Thursday, February 9, 2012

Qiuyuan Chen: Indiana University – Peking University Staff Exchange Program

Qiuyuan Chen, from the Graduate School at Peking University in Beijing, China,
visited the IU campus in the month of January. She was part of
a staff exchange program between IU and PKU.
This January, 2012, the Indiana University Graduate School hosted a Chinese colleague through a staff exchange program between IU and the Graduate School at Peking University (PKU) in Beijing, China. Qiuyuan Chen spent the month meeting with her counterparts at the IU Graduate School, Office of the Registrar and other academic and administrative units.

The lake and water tower in Peking University.
The stone fish in the foreground is a remnant from
the Old Summer Palace just north of the campus.
“I think the biggest difference [between IU and PKU Graduate Schools] is the administrative system. IU is highly decentralized and we [PKU] are very centralized. For us, it’s an office-oriented system, but here it is position-oriented. I think it is easier for us to do teamwork and here literally there is only one person in charge of one field of work and people here are more specialized for that reason. For us, it’s easier to transfer from one office [position] to another,” Chen said.

“Some of the ordinary processes are similar,” she said, "and there are many common elements between our universities.”

For example, PKU and IU have about the same number of students and both universities have a strong focus on the arts, languages and humanities as well as the natural and social sciences. To give a localized comparison, if PKU is like IU, then TsingHua University, next door to PKU in Beijing, is like Purdue.
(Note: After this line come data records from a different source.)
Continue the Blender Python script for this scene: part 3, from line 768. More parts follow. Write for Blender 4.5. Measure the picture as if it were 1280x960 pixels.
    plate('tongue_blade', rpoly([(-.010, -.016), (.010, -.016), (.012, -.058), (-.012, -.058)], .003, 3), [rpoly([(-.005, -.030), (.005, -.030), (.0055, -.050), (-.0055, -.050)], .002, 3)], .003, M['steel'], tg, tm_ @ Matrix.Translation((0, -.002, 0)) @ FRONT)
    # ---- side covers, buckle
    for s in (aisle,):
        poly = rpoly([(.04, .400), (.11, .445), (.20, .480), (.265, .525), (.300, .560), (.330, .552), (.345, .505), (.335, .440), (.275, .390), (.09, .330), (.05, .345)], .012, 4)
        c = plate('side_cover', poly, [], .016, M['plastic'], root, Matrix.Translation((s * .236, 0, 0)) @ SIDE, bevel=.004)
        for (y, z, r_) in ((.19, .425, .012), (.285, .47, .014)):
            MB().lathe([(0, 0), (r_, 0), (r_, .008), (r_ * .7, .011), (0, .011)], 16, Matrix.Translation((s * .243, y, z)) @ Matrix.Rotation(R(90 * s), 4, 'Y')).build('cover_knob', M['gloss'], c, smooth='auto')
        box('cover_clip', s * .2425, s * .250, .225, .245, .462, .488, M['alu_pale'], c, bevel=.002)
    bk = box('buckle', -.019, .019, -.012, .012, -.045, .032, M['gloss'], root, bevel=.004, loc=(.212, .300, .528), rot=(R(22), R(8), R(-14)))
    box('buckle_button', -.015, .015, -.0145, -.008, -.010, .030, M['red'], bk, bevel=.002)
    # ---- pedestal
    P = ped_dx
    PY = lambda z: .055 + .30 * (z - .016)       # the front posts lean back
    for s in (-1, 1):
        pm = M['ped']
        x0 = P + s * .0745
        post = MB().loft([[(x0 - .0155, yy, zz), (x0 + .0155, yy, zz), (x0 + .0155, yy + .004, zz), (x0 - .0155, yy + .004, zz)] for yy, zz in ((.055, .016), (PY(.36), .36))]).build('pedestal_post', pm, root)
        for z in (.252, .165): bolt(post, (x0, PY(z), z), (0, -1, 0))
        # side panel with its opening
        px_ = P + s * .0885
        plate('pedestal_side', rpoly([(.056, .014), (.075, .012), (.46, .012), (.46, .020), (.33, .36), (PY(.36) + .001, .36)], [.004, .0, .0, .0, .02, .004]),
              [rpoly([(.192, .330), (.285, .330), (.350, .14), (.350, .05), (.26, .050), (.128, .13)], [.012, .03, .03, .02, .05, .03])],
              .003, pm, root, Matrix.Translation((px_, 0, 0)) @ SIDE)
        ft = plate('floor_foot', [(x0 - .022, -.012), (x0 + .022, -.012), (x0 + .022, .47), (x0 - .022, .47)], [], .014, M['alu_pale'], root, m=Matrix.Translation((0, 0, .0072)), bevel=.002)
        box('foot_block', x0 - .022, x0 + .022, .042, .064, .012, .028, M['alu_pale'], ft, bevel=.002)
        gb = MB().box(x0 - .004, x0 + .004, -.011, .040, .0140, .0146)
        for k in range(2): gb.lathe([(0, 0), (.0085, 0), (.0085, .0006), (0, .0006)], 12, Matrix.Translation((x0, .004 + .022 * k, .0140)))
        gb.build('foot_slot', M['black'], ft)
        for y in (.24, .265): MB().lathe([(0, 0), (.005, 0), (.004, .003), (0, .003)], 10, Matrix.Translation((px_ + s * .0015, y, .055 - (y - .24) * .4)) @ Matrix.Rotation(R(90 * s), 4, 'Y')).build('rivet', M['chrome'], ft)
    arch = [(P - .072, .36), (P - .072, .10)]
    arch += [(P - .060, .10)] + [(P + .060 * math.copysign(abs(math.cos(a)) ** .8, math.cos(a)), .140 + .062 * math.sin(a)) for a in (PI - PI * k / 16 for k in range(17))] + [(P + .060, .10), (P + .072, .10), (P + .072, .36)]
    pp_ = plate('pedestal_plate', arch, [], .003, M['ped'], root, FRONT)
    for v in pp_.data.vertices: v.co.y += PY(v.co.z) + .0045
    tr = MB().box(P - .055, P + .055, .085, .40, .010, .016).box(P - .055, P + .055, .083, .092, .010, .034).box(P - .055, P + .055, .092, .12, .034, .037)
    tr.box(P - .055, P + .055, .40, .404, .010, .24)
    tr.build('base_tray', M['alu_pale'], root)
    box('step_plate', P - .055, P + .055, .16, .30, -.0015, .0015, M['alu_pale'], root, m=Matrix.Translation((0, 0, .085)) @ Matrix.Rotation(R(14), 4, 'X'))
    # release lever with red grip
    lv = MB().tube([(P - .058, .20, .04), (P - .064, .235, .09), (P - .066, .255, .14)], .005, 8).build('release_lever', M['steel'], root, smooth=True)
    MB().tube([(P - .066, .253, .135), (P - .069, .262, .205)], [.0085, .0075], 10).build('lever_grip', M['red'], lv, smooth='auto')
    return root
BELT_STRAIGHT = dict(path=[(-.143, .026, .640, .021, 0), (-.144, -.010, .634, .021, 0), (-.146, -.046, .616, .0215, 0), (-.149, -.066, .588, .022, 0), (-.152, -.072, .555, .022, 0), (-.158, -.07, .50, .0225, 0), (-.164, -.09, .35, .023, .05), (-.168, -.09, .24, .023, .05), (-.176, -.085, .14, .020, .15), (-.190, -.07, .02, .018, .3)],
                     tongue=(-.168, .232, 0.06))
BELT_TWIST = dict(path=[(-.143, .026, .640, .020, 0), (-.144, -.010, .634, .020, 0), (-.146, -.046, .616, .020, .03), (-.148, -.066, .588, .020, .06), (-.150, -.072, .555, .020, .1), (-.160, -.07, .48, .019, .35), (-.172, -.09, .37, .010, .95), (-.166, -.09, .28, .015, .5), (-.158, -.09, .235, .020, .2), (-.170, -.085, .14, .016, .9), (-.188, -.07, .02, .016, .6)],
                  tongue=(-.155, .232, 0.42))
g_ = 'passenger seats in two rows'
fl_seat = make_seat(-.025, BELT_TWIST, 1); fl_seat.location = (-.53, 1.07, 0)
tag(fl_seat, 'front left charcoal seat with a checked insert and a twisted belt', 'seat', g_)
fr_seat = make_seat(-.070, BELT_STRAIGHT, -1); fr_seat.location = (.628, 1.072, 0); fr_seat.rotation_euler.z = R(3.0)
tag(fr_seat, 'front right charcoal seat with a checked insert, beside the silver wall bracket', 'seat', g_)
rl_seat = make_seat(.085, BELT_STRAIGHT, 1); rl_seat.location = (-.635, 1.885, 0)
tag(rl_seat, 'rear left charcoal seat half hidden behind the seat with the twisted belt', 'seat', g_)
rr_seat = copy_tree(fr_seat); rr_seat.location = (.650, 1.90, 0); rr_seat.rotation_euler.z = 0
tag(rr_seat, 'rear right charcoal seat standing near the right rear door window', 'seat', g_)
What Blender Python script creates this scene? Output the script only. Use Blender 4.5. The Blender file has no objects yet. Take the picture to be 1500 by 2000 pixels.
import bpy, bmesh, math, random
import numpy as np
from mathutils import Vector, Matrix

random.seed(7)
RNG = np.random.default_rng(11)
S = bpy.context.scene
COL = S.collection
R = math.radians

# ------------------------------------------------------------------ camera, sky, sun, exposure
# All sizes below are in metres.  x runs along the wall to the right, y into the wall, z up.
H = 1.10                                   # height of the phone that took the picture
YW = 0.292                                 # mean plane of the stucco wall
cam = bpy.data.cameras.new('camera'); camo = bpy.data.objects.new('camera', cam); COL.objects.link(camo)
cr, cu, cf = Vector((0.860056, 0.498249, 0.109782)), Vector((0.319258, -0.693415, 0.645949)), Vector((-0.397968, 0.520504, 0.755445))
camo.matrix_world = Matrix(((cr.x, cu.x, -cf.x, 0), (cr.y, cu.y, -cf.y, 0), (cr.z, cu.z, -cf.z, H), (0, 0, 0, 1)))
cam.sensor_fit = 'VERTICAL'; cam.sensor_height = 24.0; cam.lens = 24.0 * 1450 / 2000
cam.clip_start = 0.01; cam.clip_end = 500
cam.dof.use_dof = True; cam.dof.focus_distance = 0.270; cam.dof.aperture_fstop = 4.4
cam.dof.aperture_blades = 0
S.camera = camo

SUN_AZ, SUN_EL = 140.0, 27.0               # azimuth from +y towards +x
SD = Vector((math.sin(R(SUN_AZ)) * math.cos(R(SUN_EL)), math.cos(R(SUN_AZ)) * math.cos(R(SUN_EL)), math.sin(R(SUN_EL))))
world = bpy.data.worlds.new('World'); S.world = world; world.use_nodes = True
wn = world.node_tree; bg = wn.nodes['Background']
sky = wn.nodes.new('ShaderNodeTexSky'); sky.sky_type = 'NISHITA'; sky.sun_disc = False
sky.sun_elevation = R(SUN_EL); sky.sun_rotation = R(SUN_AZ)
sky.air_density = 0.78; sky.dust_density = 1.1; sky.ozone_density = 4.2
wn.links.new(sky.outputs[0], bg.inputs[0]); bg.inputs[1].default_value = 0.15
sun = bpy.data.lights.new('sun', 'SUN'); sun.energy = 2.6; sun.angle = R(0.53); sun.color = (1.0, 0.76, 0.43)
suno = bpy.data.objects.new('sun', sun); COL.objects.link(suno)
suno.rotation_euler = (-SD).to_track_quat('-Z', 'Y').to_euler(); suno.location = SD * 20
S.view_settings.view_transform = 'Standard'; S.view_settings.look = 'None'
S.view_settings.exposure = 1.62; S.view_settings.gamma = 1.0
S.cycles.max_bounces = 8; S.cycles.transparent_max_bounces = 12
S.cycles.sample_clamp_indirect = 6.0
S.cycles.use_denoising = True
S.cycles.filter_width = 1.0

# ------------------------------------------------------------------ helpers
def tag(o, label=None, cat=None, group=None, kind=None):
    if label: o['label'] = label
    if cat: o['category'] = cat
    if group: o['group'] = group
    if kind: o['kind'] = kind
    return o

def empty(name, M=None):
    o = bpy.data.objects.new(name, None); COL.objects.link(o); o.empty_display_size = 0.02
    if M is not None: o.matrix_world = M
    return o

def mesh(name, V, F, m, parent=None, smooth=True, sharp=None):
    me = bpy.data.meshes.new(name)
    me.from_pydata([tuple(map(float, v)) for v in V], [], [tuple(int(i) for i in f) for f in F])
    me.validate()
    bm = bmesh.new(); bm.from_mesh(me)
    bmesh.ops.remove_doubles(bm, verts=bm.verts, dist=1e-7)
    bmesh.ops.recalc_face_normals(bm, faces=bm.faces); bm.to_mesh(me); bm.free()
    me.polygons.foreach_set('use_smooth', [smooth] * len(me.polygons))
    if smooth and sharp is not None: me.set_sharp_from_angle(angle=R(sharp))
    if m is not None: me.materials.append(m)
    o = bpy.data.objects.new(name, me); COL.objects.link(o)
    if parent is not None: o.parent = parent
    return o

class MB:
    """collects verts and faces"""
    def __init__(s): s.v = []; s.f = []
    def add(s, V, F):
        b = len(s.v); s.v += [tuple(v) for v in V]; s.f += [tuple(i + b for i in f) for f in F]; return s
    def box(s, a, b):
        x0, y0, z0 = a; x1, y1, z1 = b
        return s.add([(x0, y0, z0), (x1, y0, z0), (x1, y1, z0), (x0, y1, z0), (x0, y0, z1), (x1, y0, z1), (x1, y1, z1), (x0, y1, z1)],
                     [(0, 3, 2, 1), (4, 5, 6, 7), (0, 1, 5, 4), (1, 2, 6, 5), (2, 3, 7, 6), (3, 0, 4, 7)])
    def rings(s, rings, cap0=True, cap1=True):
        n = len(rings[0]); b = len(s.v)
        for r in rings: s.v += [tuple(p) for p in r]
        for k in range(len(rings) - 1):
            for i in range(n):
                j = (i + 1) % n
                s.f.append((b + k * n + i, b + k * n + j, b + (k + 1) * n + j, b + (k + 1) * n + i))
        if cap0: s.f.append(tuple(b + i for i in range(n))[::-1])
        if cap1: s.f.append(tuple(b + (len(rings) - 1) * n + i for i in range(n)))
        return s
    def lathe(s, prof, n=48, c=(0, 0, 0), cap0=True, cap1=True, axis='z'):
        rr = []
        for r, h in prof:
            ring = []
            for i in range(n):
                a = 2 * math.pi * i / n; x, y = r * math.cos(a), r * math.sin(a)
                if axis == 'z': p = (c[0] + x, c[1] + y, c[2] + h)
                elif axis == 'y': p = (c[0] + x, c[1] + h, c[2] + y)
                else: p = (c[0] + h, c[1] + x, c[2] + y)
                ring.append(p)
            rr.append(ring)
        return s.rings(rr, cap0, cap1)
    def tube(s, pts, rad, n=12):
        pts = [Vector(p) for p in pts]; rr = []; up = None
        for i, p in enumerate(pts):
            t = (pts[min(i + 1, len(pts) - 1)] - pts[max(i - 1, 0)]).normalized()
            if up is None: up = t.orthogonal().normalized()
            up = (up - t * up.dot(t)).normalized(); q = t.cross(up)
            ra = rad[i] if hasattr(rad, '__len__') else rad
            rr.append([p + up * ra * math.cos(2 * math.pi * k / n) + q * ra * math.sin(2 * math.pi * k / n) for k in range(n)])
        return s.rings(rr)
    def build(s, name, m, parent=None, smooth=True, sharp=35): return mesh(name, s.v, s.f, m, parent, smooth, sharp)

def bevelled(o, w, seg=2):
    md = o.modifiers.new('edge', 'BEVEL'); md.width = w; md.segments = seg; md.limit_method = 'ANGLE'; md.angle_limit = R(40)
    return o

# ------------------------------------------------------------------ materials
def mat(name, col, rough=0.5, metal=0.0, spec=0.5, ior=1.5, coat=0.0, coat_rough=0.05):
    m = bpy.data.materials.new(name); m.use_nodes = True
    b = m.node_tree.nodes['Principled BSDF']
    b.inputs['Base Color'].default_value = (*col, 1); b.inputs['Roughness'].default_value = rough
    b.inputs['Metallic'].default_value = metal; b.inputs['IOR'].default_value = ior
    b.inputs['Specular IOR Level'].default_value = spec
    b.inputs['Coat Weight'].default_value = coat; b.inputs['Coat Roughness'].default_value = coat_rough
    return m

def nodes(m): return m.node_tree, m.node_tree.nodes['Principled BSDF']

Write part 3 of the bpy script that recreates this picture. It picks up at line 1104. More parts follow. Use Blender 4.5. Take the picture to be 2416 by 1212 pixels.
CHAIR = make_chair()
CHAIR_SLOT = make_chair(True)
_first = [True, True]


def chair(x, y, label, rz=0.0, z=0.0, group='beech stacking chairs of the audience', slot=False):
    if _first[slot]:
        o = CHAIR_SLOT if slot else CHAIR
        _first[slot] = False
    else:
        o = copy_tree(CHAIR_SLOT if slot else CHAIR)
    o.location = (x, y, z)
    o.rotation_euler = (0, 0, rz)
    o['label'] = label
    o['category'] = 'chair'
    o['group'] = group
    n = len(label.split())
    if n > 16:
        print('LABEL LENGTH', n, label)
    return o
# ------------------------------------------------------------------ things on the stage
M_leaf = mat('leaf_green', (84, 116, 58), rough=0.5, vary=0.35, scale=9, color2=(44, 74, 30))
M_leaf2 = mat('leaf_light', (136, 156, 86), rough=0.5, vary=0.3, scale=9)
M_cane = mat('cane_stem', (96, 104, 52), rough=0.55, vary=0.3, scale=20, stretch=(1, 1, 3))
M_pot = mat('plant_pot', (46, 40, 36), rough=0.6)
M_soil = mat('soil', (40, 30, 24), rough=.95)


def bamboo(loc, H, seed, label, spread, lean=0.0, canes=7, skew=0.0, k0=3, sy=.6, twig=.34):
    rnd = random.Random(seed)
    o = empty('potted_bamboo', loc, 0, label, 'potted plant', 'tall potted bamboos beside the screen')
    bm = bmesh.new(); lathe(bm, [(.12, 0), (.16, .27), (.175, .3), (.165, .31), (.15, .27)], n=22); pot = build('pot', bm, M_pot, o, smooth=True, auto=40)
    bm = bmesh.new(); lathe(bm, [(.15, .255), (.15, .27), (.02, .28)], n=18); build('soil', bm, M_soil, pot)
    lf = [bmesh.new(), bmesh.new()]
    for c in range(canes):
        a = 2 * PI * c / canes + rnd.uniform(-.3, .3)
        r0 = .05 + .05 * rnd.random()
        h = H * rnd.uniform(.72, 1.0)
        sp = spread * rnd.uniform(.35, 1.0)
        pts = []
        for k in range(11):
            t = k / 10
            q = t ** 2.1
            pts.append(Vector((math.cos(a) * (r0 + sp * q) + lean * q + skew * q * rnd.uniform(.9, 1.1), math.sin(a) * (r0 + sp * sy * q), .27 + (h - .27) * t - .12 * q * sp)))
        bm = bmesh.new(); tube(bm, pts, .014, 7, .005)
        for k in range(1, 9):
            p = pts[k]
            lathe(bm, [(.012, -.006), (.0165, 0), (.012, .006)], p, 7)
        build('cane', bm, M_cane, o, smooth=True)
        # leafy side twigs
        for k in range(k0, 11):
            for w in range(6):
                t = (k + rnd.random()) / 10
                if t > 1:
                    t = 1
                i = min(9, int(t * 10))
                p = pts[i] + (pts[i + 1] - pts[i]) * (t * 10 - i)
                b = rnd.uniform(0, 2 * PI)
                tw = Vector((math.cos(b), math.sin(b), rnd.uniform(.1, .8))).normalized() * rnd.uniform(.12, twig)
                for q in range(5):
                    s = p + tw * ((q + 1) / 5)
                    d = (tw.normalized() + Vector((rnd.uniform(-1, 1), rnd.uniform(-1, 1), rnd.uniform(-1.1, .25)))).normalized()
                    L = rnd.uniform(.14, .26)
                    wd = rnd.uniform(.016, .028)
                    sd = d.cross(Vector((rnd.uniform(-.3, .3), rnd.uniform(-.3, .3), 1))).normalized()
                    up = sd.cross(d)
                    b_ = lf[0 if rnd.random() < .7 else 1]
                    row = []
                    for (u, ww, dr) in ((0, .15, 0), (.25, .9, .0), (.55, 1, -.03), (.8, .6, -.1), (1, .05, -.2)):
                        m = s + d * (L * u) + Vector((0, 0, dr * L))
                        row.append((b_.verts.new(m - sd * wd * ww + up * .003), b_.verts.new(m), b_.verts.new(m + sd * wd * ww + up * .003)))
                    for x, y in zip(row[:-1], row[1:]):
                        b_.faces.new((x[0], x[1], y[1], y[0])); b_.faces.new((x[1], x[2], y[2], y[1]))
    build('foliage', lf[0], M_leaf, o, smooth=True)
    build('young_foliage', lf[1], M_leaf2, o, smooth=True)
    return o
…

The PKU Graduate School is located in Red Building No. 2.
The PKU campus was originally in a hutong area in downtown
Beijing, but in the 1950s it moved to an old palace grounds in the
northwest part of Beijing. The Graduate School is located in one
of the traditional style buildings from that palace.
“We also seem to have similar problems,” Chen said. “Students have a lot of pressure surrounding their dissertations both here and in China, especially the doctoral students. I spoke with an IU graduate student who attended PKU for her undergraduate degree, and she said it can be difficult to get the desired job after finishing a PhD because doctoral students want the invested time and money in their education to be returned. Students in China have the same career pressures.”

“These days graduate educators in China are paying more attention to quality rather than just quantity,” Chen said.

“I believe that PKU and IU will discover they have a lot they can learn from one other. The exchange program is a good way to help us to communicate, and itself is a good example of graduate education internationalization as well.”